話を戻しますが、Oさんは未だ週に1、2度Hさんとゴルフをしています。そのゴルフ場は日本企業の法人メンバーがいることもあり、毎回、日本人同士でラウンドをしています。ゴルフに関して言えば、Oさん自身には全く問題はありませんが、そんなことを知らない他のメンバーは、彼らをどう思っているのかと考えると、今の形で続けるのはよくありません。日本人同士でやるなとは言いませんが、毎回一緒にやるのではなく、日本人同士でやる回数を減らす、2人は日本人で2人はオージーを入れるなど、工夫をすることが、良い方法だと思うのですが、やはり日本人同士は楽なのか、どうしても一緒になってしまうようです。
例えオージー同士であっても、何時も同じグループでラウンドしている中で、不正が発覚してしまえば、一緒にやっている人達でさえ白い目で見られてしまうのに、それが日本人でしかも、その中には札付きだと誰もが知っている人が、毎週一緒にやっているのでは、何をか言わんや・・・
またこうなってしまうと、他との接点がなくなるので、孤立していく羽目になり、情報も入らなくなってしまいます。


私の結論としてはこうなります。

組み合わせなどで一緒になった場合、競技会でなければ、好きなようにやってもらう。気分は良くありませんが、下手に関わると、余計気分が悪くなるので、触らぬ神にたたりなし。
競技会の場合は指摘せざるを得ませんが、その場合ウイットネス(証人)が必要です。彼らは1度に限らず、何度でもやりますから、他の競技者に話して見てもらうのが良いと思います。一人だけで言っても、そんなことはしていないと、しらを切られたら、証明が出来ないので、うやむやにされてしまうケースがほとんどです。他にウイットネスがいない場合、うやむやも仕方がありません。何故なら、一人だけの言い分を認めるとなった場合、逆に、あいつが嫌いだからなどと、作り話をされる場合があるからです。

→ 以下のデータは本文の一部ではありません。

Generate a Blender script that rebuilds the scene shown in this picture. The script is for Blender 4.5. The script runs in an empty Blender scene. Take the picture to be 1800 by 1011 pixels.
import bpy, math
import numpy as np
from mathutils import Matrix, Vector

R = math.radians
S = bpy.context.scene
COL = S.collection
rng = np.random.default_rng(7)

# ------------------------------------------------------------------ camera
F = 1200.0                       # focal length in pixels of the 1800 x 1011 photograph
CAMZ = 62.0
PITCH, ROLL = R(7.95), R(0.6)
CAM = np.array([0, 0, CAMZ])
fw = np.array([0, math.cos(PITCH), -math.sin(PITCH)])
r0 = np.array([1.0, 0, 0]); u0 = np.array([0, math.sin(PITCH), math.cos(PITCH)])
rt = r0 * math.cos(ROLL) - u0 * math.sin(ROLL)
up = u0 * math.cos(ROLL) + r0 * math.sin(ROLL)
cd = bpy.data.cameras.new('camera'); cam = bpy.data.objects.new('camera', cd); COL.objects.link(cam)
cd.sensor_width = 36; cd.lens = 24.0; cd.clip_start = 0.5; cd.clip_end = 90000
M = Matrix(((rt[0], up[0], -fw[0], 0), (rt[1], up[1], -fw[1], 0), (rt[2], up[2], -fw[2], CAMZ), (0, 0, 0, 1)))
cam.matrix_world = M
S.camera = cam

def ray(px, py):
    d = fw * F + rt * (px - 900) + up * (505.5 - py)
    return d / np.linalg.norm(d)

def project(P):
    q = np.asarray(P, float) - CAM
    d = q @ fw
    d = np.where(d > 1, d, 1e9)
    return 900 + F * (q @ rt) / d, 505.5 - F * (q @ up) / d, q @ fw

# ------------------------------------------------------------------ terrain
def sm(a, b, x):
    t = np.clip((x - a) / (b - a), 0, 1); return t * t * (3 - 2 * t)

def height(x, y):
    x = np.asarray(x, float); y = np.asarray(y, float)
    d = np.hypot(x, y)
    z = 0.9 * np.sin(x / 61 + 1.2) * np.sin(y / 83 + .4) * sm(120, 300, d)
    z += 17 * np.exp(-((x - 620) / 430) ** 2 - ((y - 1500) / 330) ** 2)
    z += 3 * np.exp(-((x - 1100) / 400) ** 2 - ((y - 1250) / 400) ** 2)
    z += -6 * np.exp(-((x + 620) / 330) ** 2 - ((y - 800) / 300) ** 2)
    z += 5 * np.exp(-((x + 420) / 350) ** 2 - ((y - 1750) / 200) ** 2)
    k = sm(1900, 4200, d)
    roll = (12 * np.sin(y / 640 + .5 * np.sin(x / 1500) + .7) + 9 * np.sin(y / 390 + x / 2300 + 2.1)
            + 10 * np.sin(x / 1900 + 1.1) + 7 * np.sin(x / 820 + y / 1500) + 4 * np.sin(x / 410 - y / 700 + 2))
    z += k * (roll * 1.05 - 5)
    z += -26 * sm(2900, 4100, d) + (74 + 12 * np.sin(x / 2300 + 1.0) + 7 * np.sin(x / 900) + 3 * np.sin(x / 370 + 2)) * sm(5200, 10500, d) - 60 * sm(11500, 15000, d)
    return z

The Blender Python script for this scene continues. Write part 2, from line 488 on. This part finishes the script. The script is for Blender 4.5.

日本と違ってオーストラリアでは、競技でない場合、組み合わせになるケースはまずありません。競技のない日はガラガラですから、一人でもスタートが出来ます。つまり、ほとんどのゴルフが競技会になるのですから、そのような場面に遭遇した場合、指摘せざるを得なくなります。
これを見逃している場合、同罪ということになるので、自分はズルをしていないからという論法は通じません。はっきりと言って、距離を置くべきでしょう。どうしても一緒にやりたいなら、競技会には参加をしないことです。だからといって周りの評価は変わりませんが、Hさんが競技会で良い成績を出すたびに、陰口を聞かされるよりマシでしょう。

Oさんはこちらに住んで25年、普段メンバーで一緒にやっている人達も、駐在でなく皆さん十数年住んでいる永住者です。
どうして集まりたがってしまうのでしょうかねぇ・・・・


※写真はチーターとは関係ないものです。コースの修復等はボランティアで行いますが、理事(什器を運転している人)が自らゴルフ場で作業しています。